The UK's former secretary of defence, Lord Reid, has argued that the government must use a combination of education, partnerships with businesses and even recruiting former hackers to shore up the nation's online defences.

Reid was speaking at the launch of a report titled Cyber Doctrine - towards a coherent evolutionary framework for learning resilience in his new role at the Institute for Security and Resilience Studies at University College London.

He argued that, while total control of cyber space will never be achieved, preparing for future threats has to be a priority and must involve the government working with outside agencies and even former criminals.

"We have to accept that we cannot control cyber space. Learning, entrepreneurialism and the capacity to constantly innovate are the fundamental preconditions for gaining the best from cyber space while minimising the dangers," he said.

"What has become obvious is the centrality of entrepreneurial dynamic thinking, culture and action, much of it from small networks and businesses, academic-industry partnerships and individuals who made their first visits to cyber space as hackers."

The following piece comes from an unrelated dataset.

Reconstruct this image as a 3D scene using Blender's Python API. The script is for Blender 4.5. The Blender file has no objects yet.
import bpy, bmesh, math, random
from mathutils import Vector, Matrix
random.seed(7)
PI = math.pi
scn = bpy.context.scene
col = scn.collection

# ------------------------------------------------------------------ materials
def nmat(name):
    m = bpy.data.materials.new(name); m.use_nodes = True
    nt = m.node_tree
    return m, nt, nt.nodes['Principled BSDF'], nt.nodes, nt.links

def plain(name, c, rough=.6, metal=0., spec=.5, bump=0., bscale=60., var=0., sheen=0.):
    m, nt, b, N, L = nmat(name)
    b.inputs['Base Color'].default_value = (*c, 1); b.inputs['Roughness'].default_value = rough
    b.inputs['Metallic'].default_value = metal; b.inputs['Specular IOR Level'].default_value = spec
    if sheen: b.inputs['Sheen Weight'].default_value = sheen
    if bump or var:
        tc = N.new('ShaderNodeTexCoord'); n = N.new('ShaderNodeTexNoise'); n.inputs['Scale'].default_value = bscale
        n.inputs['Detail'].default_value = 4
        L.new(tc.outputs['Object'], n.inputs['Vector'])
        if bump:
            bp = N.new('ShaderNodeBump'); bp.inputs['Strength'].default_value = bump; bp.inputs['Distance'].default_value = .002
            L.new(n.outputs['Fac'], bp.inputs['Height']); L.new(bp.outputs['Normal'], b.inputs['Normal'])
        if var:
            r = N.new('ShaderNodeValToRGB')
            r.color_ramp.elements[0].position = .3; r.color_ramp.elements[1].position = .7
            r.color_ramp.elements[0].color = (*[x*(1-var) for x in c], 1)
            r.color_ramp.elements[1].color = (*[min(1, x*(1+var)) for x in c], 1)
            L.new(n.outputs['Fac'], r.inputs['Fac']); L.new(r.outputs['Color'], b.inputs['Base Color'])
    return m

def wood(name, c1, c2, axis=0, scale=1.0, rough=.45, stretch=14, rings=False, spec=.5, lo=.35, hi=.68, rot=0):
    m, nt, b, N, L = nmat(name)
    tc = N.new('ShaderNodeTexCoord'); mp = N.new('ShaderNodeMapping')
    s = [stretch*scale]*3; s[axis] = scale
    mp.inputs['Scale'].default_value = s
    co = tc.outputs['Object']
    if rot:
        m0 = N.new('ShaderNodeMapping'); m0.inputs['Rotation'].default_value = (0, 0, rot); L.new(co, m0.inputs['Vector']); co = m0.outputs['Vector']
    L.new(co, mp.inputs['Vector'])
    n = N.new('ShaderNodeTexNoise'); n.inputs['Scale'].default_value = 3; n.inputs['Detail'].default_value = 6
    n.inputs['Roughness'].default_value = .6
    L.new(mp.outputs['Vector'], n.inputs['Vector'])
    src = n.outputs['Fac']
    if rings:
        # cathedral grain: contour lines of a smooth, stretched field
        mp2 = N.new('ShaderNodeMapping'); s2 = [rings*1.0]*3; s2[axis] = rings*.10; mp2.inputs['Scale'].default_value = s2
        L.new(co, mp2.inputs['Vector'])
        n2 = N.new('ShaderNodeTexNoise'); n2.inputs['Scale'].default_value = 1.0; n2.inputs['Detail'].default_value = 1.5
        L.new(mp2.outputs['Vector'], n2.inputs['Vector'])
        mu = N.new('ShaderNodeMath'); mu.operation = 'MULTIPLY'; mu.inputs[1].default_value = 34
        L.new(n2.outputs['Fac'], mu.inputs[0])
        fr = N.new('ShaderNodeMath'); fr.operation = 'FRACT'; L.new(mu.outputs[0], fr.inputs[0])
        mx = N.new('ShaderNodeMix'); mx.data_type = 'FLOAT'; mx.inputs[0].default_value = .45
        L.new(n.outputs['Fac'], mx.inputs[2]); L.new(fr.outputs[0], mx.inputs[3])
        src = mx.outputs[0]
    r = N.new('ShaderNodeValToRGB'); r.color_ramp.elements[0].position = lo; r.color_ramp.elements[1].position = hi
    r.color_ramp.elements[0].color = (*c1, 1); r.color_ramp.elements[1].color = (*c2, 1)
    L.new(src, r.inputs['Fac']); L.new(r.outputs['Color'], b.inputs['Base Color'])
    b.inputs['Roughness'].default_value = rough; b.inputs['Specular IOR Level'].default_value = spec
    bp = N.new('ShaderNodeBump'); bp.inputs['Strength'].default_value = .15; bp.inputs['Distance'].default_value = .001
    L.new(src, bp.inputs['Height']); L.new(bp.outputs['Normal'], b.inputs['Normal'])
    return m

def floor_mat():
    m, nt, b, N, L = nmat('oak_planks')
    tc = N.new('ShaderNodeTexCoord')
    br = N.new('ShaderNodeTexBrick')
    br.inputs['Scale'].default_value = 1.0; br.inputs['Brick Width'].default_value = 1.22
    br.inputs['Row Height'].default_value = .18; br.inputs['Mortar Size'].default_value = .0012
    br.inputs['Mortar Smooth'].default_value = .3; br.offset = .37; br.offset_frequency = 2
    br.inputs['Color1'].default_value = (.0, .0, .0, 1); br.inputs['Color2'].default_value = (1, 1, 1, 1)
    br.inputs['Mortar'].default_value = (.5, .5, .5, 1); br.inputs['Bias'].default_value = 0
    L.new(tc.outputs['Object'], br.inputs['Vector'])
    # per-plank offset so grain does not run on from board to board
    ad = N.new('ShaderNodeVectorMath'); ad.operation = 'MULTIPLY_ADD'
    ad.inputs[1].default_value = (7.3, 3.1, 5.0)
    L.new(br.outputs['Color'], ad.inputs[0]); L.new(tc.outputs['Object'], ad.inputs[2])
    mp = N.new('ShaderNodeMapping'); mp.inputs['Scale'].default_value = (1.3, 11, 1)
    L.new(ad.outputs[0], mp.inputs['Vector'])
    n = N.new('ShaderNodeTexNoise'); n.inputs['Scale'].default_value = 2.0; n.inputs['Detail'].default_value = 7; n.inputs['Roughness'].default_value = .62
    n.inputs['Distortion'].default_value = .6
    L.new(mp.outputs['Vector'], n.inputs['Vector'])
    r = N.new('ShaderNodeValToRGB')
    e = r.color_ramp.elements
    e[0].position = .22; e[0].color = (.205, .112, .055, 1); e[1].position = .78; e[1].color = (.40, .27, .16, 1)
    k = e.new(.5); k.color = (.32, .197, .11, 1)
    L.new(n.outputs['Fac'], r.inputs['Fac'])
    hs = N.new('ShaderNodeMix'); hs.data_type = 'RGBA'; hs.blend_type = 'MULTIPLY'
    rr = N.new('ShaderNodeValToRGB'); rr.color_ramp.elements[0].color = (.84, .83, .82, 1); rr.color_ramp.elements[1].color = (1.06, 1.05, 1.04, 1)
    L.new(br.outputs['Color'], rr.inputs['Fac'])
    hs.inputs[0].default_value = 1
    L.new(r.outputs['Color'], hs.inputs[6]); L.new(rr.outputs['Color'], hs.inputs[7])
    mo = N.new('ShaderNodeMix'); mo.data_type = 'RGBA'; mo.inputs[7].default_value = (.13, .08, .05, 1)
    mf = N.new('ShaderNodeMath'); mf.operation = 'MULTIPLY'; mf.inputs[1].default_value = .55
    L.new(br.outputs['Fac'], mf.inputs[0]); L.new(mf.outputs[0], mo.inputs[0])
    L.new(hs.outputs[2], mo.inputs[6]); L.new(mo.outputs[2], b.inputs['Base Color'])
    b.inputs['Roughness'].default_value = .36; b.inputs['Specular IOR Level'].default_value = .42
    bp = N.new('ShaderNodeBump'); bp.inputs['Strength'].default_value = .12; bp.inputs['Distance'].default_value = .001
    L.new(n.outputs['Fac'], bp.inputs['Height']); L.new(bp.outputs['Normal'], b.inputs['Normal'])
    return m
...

Reid said that the government needs to update its strategy to represent the fact that cyber threats do not adhere to national boundaries, adding that the US approach marked the way forward in this regard.

"This disjoint between the US and UK approaches is evidence that we have not yet understood that cyber crosses all boundaries," he said.

"We should learn from the US and ask whether enough of the government's cyber spending is going to education and research, the essential elements of strategic capacity building."

The government announced late last year that it would provide an additional £500m to fight cyber crime, while current defence secretary Liam Fox called on Monday for the creation of a fourth branch of the armed forces to focus on cyber threats.

The risks from hackers and online groups has been well documented in recent weeks. LulzSec has brought down numerous large institutions such as the CIA and the Brazilian government to highlight the inadequate security protection used by many organisations.